━━━━━ Recorded information ━━━━━

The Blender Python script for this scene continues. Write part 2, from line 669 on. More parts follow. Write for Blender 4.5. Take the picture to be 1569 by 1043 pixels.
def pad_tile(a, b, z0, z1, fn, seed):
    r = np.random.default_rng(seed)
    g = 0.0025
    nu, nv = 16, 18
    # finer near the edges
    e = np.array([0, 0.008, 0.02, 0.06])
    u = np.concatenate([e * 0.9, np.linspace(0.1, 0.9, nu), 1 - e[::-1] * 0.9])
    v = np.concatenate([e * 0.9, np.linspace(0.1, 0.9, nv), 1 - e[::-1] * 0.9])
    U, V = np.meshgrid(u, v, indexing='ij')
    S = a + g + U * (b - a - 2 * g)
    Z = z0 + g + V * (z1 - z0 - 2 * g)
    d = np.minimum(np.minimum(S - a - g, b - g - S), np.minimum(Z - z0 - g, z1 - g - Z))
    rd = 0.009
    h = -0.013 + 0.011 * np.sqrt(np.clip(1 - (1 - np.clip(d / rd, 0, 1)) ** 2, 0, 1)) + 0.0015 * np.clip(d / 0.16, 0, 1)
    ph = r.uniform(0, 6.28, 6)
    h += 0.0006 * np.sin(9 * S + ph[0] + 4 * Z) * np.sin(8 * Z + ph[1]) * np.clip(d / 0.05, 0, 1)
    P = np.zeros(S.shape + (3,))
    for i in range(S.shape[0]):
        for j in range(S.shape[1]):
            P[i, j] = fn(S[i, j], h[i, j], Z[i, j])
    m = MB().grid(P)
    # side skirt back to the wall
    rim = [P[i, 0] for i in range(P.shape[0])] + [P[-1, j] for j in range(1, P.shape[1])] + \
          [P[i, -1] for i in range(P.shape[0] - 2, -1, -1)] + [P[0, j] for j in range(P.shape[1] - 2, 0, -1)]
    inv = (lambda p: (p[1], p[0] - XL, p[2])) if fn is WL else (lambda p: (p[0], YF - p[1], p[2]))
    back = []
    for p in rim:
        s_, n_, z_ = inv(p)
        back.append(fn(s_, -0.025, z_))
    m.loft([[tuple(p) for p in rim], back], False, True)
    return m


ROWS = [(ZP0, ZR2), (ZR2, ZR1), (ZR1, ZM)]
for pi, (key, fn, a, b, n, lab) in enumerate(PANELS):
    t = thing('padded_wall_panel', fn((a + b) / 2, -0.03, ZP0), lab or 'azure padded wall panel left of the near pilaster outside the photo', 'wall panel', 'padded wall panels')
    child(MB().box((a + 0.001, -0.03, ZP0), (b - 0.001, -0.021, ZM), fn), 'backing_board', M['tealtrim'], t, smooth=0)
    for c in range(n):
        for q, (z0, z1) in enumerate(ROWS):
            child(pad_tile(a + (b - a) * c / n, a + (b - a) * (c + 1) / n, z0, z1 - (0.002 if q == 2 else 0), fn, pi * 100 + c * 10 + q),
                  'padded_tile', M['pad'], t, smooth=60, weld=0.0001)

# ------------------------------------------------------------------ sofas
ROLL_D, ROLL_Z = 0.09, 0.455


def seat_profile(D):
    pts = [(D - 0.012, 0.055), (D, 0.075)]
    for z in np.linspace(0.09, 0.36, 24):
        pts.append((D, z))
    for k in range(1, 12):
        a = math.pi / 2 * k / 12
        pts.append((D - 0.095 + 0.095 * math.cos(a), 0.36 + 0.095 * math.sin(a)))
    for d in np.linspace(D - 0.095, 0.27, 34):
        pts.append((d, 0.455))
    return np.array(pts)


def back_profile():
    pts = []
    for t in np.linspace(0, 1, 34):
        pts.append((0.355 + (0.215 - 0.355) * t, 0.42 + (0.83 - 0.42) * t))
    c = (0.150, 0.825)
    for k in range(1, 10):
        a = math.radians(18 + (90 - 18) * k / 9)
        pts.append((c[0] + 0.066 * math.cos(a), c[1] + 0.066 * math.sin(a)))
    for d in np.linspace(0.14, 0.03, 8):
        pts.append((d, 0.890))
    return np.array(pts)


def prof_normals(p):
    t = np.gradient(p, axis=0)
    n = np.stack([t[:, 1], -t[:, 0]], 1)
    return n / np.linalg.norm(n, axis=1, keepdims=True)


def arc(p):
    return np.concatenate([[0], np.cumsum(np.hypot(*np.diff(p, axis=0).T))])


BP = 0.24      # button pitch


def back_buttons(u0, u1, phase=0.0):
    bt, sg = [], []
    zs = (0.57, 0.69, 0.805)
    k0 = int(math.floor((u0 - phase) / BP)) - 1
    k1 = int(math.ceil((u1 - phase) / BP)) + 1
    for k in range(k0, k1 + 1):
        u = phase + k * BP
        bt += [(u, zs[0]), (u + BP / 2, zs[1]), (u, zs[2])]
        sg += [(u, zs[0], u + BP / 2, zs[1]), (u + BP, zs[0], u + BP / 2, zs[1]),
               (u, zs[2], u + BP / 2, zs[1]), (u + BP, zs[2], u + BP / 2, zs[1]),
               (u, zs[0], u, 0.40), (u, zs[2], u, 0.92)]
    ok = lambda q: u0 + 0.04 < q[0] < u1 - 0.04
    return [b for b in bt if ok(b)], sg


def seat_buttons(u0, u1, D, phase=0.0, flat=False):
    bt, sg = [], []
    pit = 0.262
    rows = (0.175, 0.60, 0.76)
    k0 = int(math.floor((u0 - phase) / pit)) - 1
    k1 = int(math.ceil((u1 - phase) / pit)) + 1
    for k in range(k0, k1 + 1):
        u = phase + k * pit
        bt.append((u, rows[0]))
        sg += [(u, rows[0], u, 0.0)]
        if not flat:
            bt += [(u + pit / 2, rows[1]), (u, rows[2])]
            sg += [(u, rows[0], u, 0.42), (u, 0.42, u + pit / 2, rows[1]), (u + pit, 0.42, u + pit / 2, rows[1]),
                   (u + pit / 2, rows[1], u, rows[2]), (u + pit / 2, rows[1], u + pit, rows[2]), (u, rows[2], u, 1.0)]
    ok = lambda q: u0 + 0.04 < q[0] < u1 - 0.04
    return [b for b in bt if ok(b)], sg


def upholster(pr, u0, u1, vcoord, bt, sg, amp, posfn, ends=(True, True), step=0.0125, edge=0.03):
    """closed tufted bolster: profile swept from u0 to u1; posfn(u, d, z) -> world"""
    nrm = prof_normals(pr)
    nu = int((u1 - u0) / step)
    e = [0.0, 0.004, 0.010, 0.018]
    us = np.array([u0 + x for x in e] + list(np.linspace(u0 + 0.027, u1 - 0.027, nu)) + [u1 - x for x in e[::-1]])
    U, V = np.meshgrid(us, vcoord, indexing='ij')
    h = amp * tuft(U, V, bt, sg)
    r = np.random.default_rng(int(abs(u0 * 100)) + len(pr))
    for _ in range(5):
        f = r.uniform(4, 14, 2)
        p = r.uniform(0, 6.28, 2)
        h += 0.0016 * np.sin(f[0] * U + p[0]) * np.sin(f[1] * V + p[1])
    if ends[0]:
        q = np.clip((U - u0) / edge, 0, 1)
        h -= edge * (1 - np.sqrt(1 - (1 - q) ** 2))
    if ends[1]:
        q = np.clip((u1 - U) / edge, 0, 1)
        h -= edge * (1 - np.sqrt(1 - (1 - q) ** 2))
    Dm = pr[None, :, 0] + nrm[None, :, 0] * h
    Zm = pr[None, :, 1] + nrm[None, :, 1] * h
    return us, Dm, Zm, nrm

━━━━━

The problem. Make an exact copy of every line in the data.

Written answer.
The Blender Python script for this scene continues. Write part 2, from line 669 on. More parts follow. Write for Blender 4.5. Take the picture to be 1569 by 1043 pixels.
def pad_tile(a, b, z0, z1, fn, seed):
    r = np.random.default_rng(seed)
    g = 0.0025
    nu, nv = 16, 18
    # finer near the edges
    e = np.array([0, 0.008, 0.02, 0.06])
    u = np.concatenate([e * 0.9, np.linspace(0.1, 0.9, nu), 1 - e[::-1] * 0.9])
    v = np.concatenate([e * 0.9, np.linspace(0.1, 0.9, nv), 1 - e[::-1] * 0.9])
    U, V = np.meshgrid(u, v, indexing='ij')
    S = a + g + U * (b - a - 2 * g)
    Z = z0 + g + V * (z1 - z0 - 2 * g)
    d = np.minimum(np.minimum(S - a - g, b - g - S), np.minimum(Z - z0 - g, z1 - g - Z))
    rd = 0.009
    h = -0.013 + 0.011 * np.sqrt(np.clip(1 - (1 - np.clip(d / rd, 0, 1)) ** 2, 0, 1)) + 0.0015 * np.clip(d / 0.16, 0, 1)
    ph = r.uniform(0, 6.28, 6)
    h += 0.0006 * np.sin(9 * S + ph[0] + 4 * Z) * np.sin(8 * Z + ph[1]) * np.clip(d / 0.05, 0, 1)
    P = np.zeros(S.shape + (3,))
    for i in range(S.shape[0]):
        for j in range(S.shape[1]):
            P[i, j] = fn(S[i, j], h[i, j], Z[i, j])
    m = MB().grid(P)
    # side skirt back to the wall
    rim = [P[i, 0] for i in range(P.shape[0])] + [P[-1, j] for j in range(1, P.shape[1])] + \
          [P[i, -1] for i in range(P.shape[0] - 2, -1, -1)] + [P[0, j] for j in range(P.shape[1] - 2, 0, -1)]
    inv = (lambda p: (p[1], p[0] - XL, p[2])) if fn is WL else (lambda p: (p[0], YF - p[1], p[2]))
    back = []
    for p in rim:
        s_, n_, z_ = inv(p)
        back.append(fn(s_, -0.025, z_))
    m.loft([[tuple(p) for p in rim], back], False, True)
    return m


ROWS = [(ZP0, ZR2), (ZR2, ZR1), (ZR1, ZM)]
for pi, (key, fn, a, b, n, lab) in enumerate(PANELS):
    t = thing('padded_wall_panel', fn((a + b) / 2, -0.03, ZP0), lab or 'azure padded wall panel left of the near pilaster outside the photo', 'wall panel', 'padded wall panels')
    child(MB().box((a + 0.001, -0.03, ZP0), (b - 0.001, -0.021, ZM), fn), 'backing_board', M['tealtrim'], t, smooth=0)
    for c in range(n):
        for q, (z0, z1) in enumerate(ROWS):
            child(pad_tile(a + (b - a) * c / n, a + (b - a) * (c + 1) / n, z0, z1 - (0.002 if q == 2 else 0), fn, pi * 100 + c * 10 + q),
                  'padded_tile', M['pad'], t, smooth=60, weld=0.0001)

# ------------------------------------------------------------------ sofas
ROLL_D, ROLL_Z = 0.09, 0.455


def seat_profile(D):
    pts = [(D - 0.012, 0.055), (D, 0.075)]
    for z in np.linspace(0.09, 0.36, 24):
        pts.append((D, z))
    for k in range(1, 12):
        a = math.pi / 2 * k / 12
        pts.append((D - 0.095 + 0.095 * math.cos(a), 0.36 + 0.095 * math.sin(a)))
    for d in np.linspace(D - 0.095, 0.27, 34):
        pts.append((d, 0.455))
    return np.array(pts)


def back_profile():
    pts = []
    for t in np.linspace(0, 1, 34):
        pts.append((0.355 + (0.215 - 0.355) * t, 0.42 + (0.83 - 0.42) * t))
    c = (0.150, 0.825)
    for k in range(1, 10):
        a = math.radians(18 + (90 - 18) * k / 9)
        pts.append((c[0] + 0.066 * math.cos(a), c[1] + 0.066 * math.sin(a)))
    for d in np.linspace(0.14, 0.03, 8):
        pts.append((d, 0.890))
    return np.array(pts)


def prof_normals(p):
    t = np.gradient(p, axis=0)
    n = np.stack([t[:, 1], -t[:, 0]], 1)
    return n / np.linalg.norm(n, axis=1, keepdims=True)


def arc(p):
    return np.concatenate([[0], np.cumsum(np.hypot(*np.diff(p, axis=0).T))])


BP = 0.24      # button pitch


def back_buttons(u0, u1, phase=0.0):
    bt, sg = [], []
    zs = (0.57, 0.69, 0.805)
    k0 = int(math.floor((u0 - phase) / BP)) - 1
    k1 = int(math.ceil((u1 - phase) / BP)) + 1
    for k in range(k0, k1 + 1):
        u = phase + k * BP
        bt += [(u, zs[0]), (u + BP / 2, zs[1]), (u, zs[2])]
        sg += [(u, zs[0], u + BP / 2, zs[1]), (u + BP, zs[0], u + BP / 2, zs[1]),
               (u, zs[2], u + BP / 2, zs[1]), (u + BP, zs[2], u + BP / 2, zs[1]),
               (u, zs[0], u, 0.40), (u, zs[2], u, 0.92)]
    ok = lambda q: u0 + 0.04 < q[0] < u1 - 0.04
    return [b for b in bt if ok(b)], sg


def seat_buttons(u0, u1, D, phase=0.0, flat=False):
    bt, sg = [], []
    pit = 0.262
    rows = (0.175, 0.60, 0.76)
    k0 = int(math.floor((u0 - phase) / pit)) - 1
    k1 = int(math.ceil((u1 - phase) / pit)) + 1
    for k in range(k0, k1 + 1):
        u = phase + k * pit
        bt.append((u, rows[0]))
        sg += [(u, rows[0], u, 0.0)]
        if not flat:
            bt += [(u + pit / 2, rows[1]), (u, rows[2])]
            sg += [(u, rows[0], u, 0.42), (u, 0.42, u + pit / 2, rows[1]), (u + pit, 0.42, u + pit / 2, rows[1]),
                   (u + pit / 2, rows[1], u, rows[2]), (u + pit / 2, rows[1], u + pit, rows[2]), (u, rows[2], u, 1.0)]
    ok = lambda q: u0 + 0.04 < q[0] < u1 - 0.04
    return [b for b in bt if ok(b)], sg


def upholster(pr, u0, u1, vcoord, bt, sg, amp, posfn, ends=(True, True), step=0.0125, edge=0.03):
    """closed tufted bolster: profile swept from u0 to u1; posfn(u, d, z) -> world"""
    nrm = prof_normals(pr)
    nu = int((u1 - u0) / step)
    e = [0.0, 0.004, 0.010, 0.018]
    us = np.array([u0 + x for x in e] + list(np.linspace(u0 + 0.027, u1 - 0.027, nu)) + [u1 - x for x in e[::-1]])
    U, V = np.meshgrid(us, vcoord, indexing='ij')
    h = amp * tuft(U, V, bt, sg)
    r = np.random.default_rng(int(abs(u0 * 100)) + len(pr))
    for _ in range(5):
        f = r.uniform(4, 14, 2)
        p = r.uniform(0, 6.28, 2)
        h += 0.0016 * np.sin(f[0] * U + p[0]) * np.sin(f[1] * V + p[1])
    if ends[0]:
        q = np.clip((U - u0) / edge, 0, 1)
        h -= edge * (1 - np.sqrt(1 - (1 - q) ** 2))
    if ends[1]:
        q = np.clip((u1 - U) / edge, 0, 1)
        h -= edge * (1 - np.sqrt(1 - (1 - q) ** 2))
    Dm = pr[None, :, 0] + nrm[None, :, 0] * h
    Zm = pr[None, :, 1] + nrm[None, :, 1] * h
    return us, Dm, Zm, nrm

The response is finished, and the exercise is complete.